→ **Exercise task**
Every line from the first one to the line containing "YA, ZA = 2.569, 1.2265" should be echoed exactly; leave out the rest.
——————
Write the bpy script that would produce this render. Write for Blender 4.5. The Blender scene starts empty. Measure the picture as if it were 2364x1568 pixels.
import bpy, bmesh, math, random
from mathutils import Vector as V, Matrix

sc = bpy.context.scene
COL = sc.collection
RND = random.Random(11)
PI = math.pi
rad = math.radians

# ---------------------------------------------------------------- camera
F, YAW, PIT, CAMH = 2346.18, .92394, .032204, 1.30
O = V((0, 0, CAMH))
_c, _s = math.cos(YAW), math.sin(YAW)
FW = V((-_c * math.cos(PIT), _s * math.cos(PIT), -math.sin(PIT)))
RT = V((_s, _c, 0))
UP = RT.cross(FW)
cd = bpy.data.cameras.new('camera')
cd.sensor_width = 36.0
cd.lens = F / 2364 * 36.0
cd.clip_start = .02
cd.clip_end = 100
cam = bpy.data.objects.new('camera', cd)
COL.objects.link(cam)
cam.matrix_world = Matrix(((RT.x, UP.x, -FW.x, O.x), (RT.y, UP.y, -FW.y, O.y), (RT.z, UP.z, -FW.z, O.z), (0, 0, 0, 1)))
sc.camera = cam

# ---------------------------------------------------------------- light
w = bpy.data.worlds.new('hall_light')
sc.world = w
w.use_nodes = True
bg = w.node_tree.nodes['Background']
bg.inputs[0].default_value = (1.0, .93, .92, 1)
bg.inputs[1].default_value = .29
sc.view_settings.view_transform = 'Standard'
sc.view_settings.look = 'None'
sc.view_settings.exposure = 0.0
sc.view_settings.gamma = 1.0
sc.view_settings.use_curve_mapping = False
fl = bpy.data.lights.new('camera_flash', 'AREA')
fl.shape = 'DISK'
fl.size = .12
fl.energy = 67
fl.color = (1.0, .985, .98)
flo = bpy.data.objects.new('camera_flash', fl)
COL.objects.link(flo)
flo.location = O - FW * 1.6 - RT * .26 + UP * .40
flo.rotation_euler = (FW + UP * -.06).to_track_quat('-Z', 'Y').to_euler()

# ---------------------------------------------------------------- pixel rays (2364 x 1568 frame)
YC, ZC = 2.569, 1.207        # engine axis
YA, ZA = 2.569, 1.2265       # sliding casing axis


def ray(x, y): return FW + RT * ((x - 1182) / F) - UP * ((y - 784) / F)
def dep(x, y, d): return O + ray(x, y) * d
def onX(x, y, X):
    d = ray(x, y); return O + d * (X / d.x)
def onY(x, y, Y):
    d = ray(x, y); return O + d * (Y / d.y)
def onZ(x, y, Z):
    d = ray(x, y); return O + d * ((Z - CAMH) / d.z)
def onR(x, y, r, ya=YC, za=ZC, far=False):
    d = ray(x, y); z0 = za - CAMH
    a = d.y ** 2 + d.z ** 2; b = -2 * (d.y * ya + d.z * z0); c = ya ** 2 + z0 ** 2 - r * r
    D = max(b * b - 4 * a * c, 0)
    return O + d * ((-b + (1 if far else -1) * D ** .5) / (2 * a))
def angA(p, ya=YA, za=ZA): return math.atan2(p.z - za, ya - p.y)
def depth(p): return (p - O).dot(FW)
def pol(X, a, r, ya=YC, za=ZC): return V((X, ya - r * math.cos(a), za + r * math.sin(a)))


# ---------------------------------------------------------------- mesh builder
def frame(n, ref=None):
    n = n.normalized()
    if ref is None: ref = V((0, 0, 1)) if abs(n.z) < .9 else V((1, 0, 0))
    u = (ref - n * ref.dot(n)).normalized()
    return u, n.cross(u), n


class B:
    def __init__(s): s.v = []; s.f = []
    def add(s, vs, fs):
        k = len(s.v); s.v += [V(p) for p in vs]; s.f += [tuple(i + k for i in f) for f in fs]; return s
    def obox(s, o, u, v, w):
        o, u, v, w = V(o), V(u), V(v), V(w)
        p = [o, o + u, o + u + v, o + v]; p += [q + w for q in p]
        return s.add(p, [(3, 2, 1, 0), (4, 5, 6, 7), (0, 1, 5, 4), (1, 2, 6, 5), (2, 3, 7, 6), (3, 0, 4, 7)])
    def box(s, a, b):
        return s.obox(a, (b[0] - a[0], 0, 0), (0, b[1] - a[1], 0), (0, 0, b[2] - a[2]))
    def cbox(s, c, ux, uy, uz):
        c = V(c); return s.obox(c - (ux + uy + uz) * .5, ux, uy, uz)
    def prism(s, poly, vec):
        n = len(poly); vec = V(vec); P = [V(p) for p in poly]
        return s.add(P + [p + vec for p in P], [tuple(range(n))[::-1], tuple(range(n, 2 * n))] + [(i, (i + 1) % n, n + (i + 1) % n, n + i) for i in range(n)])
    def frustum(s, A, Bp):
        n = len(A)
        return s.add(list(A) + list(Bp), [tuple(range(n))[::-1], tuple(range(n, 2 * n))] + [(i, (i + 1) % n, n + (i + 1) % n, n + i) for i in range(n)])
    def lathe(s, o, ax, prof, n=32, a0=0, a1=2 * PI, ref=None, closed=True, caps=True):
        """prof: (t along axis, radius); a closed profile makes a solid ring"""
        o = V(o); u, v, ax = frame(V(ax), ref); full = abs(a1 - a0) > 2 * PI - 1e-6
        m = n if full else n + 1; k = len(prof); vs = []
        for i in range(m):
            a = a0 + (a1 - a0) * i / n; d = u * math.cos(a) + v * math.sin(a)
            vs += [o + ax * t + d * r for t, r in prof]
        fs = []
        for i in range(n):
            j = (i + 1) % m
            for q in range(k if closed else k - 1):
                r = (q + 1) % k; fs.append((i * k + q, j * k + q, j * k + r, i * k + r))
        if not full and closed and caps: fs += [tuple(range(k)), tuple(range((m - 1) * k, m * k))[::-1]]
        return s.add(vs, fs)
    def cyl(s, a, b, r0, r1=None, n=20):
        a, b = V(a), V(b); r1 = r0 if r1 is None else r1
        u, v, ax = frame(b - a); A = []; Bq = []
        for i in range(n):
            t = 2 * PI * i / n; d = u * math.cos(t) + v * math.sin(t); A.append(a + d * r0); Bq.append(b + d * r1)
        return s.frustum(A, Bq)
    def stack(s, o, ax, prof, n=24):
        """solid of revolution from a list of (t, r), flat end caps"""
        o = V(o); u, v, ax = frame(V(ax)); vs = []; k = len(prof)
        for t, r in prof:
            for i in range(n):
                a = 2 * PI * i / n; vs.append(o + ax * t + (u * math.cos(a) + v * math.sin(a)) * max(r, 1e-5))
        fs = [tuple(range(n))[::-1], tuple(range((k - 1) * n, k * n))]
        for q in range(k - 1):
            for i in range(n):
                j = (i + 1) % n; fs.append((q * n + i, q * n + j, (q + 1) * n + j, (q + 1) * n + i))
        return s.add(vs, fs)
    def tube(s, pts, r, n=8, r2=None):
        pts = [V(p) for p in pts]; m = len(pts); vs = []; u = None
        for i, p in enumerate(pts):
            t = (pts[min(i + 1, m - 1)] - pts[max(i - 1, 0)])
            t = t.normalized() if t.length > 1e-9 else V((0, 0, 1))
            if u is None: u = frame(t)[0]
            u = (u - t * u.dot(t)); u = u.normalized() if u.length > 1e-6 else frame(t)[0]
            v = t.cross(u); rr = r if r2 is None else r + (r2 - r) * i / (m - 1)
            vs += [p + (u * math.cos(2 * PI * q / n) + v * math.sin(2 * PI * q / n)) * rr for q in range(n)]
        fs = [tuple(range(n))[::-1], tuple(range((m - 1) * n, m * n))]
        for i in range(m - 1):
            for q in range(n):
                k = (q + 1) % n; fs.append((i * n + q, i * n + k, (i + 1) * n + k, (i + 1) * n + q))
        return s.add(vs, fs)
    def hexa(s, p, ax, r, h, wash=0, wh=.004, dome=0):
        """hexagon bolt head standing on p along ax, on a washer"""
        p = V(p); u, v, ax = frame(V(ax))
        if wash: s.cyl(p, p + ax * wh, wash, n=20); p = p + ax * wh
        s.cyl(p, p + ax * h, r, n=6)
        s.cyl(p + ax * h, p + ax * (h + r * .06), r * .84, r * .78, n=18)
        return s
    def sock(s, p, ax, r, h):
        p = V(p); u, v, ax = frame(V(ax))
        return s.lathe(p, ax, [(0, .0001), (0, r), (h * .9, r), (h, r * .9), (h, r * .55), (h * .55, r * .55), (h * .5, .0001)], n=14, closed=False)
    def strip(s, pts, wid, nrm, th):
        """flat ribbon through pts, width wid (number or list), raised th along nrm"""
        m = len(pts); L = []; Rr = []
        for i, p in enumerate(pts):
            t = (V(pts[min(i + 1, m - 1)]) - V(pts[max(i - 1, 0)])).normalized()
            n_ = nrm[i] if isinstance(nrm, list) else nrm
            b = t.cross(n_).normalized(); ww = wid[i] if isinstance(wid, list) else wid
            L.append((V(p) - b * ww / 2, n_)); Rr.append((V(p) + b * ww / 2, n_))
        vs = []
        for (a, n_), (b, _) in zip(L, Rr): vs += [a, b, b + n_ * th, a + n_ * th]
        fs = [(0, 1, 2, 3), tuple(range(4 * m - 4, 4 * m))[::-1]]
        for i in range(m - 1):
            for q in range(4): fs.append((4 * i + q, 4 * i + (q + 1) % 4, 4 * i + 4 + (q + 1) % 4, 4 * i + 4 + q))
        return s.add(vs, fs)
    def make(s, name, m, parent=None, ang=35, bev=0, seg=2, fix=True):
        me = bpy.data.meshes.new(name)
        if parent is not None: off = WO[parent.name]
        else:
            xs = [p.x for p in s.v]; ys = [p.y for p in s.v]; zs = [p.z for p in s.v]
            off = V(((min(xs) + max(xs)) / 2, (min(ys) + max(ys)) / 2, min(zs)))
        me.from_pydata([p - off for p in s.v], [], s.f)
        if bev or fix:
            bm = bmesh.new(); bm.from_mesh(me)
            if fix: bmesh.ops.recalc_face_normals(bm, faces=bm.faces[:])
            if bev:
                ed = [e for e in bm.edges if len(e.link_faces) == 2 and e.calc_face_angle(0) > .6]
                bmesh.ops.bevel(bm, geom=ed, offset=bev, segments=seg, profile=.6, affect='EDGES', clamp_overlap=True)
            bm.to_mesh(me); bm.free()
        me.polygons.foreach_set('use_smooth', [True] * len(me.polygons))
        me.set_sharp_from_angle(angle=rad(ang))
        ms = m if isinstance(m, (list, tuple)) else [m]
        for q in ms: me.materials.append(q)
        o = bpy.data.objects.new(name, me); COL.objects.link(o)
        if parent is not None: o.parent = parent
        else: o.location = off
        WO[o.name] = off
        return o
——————
→ **Correct output**
Write the bpy script that would produce this render. Write for Blender 4.5. The Blender scene starts empty. Measure the picture as if it were 2364x1568 pixels.
import bpy, bmesh, math, random
from mathutils import Vector as V, Matrix

sc = bpy.context.scene
COL = sc.collection
RND = random.Random(11)
PI = math.pi
rad = math.radians

# ---------------------------------------------------------------- camera
F, YAW, PIT, CAMH = 2346.18, .92394, .032204, 1.30
O = V((0, 0, CAMH))
_c, _s = math.cos(YAW), math.sin(YAW)
FW = V((-_c * math.cos(PIT), _s * math.cos(PIT), -math.sin(PIT)))
RT = V((_s, _c, 0))
UP = RT.cross(FW)
cd = bpy.data.cameras.new('camera')
cd.sensor_width = 36.0
cd.lens = F / 2364 * 36.0
cd.clip_start = .02
cd.clip_end = 100
cam = bpy.data.objects.new('camera', cd)
COL.objects.link(cam)
cam.matrix_world = Matrix(((RT.x, UP.x, -FW.x, O.x), (RT.y, UP.y, -FW.y, O.y), (RT.z, UP.z, -FW.z, O.z), (0, 0, 0, 1)))
sc.camera = cam

# ---------------------------------------------------------------- light
w = bpy.data.worlds.new('hall_light')
sc.world = w
w.use_nodes = True
bg = w.node_tree.nodes['Background']
bg.inputs[0].default_value = (1.0, .93, .92, 1)
bg.inputs[1].default_value = .29
sc.view_settings.view_transform = 'Standard'
sc.view_settings.look = 'None'
sc.view_settings.exposure = 0.0
sc.view_settings.gamma = 1.0
sc.view_settings.use_curve_mapping = False
fl = bpy.data.lights.new('camera_flash', 'AREA')
fl.shape = 'DISK'
fl.size = .12
fl.energy = 67
fl.color = (1.0, .985, .98)
flo = bpy.data.objects.new('camera_flash', fl)
COL.objects.link(flo)
flo.location = O - FW * 1.6 - RT * .26 + UP * .40
flo.rotation_euler = (FW + UP * -.06).to_track_quat('-Z', 'Y').to_euler()

# ---------------------------------------------------------------- pixel rays (2364 x 1568 frame)
YC, ZC = 2.569, 1.207        # engine axis
YA, ZA = 2.569, 1.2265       # sliding casing axis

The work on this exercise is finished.